Após um breve descanso no feriado do carnaval, volto para comentar a matéria da Folha de S.Paulo, publicada ontem, sobre as supostas “resistências” no PSOL à candidatura de Guilherme Boulos. Evito comentar aqui questões internas de nosso partido, mas diante da exposição de nossas divergências internas na imprensa, não me resta alternativa.

Antes de mais nada, informo que o PSOL tem hoje quatro pré-candidaturas inscritas para nossa Conferência Eleitoral e todas elas são legítimas. Assim como é legítima a posição da ampla maioria da direção nacional do partido – incluindo este presidente – e da totalidade da bancada do PSOL na Câmara dos Deputados que trabalham para que Boulos e o MTST formem conosco uma aliança para disputar as eleições de 2018. A decisão será tomada no dia 10, em fórum convocado pelo Congresso Nacional do PSOL, instância máxima de representação da base partidária. Qual o problema da matéria, então? O problema é que ela dá um peso desproporcional a um setor muito minoritário do partido, estabelecido em torno da candidatura de Plínio de Arruda Sampaio Jr. – que defende que não houve golpe no Brasil e que o governo Temer é mera continuidade do governo Dilma – enquanto praticamente ignora o amplo processo de reorganização da esquerda brasileira que se anuncia com a possibilidade de entendimento entre Boulos e o PSOL. Em outras palavras, é uma matéria que busca colocar em dúvida a possibilidade desse acerto, devido a supostas “resistências” no PSOL.

Não penso que a jornalista que fez a matéria tenha agido de má-fé. É mais provável que não tenha resistido à tentação de ressaltar as tendências supostamente “naturais” da esquerda ao fratricídio. Mas não é difícil entender por que uma parte minoritária do PSOL tenha aproveitado a oportunidade da reportagem para repercutir posições que não encontram eco no próprio partido. Para este setor, que curiosamente tem encontrado bastante espaço na grande imprensa, o PSOL nasceu com um único objetivo: ser uma antítese do PT.

Não importa se o PT não governa mais o Brasil. Não importa se há importantes setores no interior do PT que têm expressado seu descontentamento com as tentativas de reeditar alianças regionais com os partidos golpistas.
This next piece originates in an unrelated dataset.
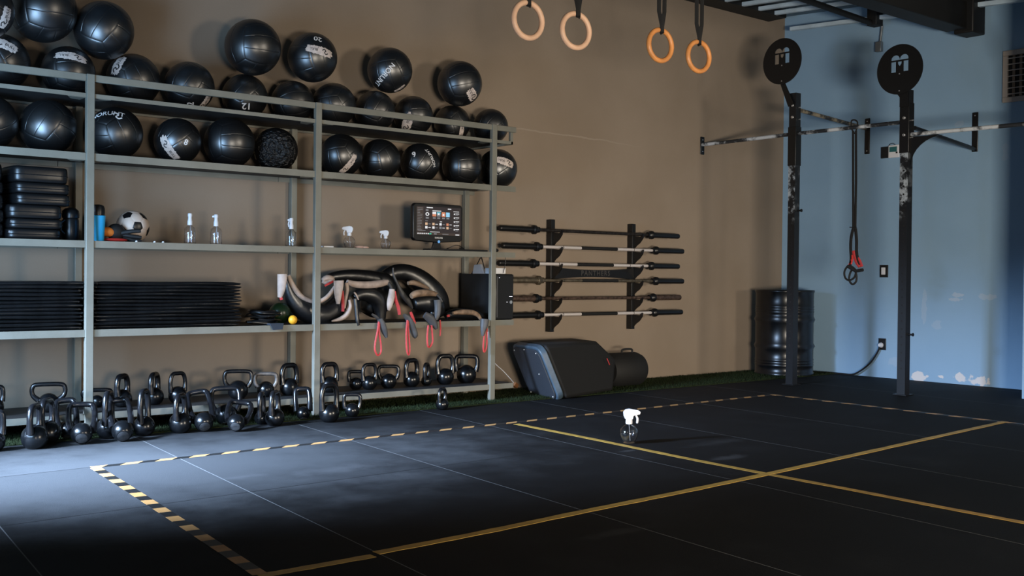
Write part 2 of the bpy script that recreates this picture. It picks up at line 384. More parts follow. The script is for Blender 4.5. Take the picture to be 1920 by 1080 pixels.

Não importa se ganhamos mais olhando para frente do que para trás. Para essa minoria o papel do PSOL se justifica pela “traição” do PT. Vejo de outra forma. Para mim e todos aqueles que têm apostado no diálogo com o MTST, a Frente Povo Sem Medo, uma parte da intelectualidade crítica, artistas progressistas, enfim, aqueles que apoiam a hipótese de uma candidatura de Guilherme Boulos, o sentido do PSOL é incentivar uma alternativa de futuro para a esquerda e para o Brasil. Ocupamos um lugar singular na política brasileira: somos o único partido de esquerda com representação institucional que não fez parte do campo político liderado pelo PT nos governos Lula e Dilma. O que por muito tempo parecia uma insanidade, hoje mostra-se uma virtude: podemos apontar, com autoridade, os limites daquela experiência e propor uma saída independente dos trabalhadores, trabalhadoras e excluídos. A hora é de radicalidade. Não de esquerdismo senil, esse que sempre cheira um pouco a ressentimento.

O PSOL e a candidatura de Boulos podem fazer muito mais do que ser mera consciência crítica daqueles que apostaram na conciliação de classes como caminho para melhorar o país. Esse papel, a que Plínio e seus apoiadores se propõem, é pequeno demais para quem quer construir uma alternativa de poder dos “de baixo”. A aliança em discussão entre Boulos e o PSOL pode apontar para um novo ciclo na esquerda, cuja marca seria o combate sem tréguas àqueles que promoveram o golpe e hoje destroem as conquistas do povo brasileiro. Esse é o nosso desafio. Até lá, resta perguntarmos: quantas reportagens os grandes veículos de comunicação farão sobre esse tema?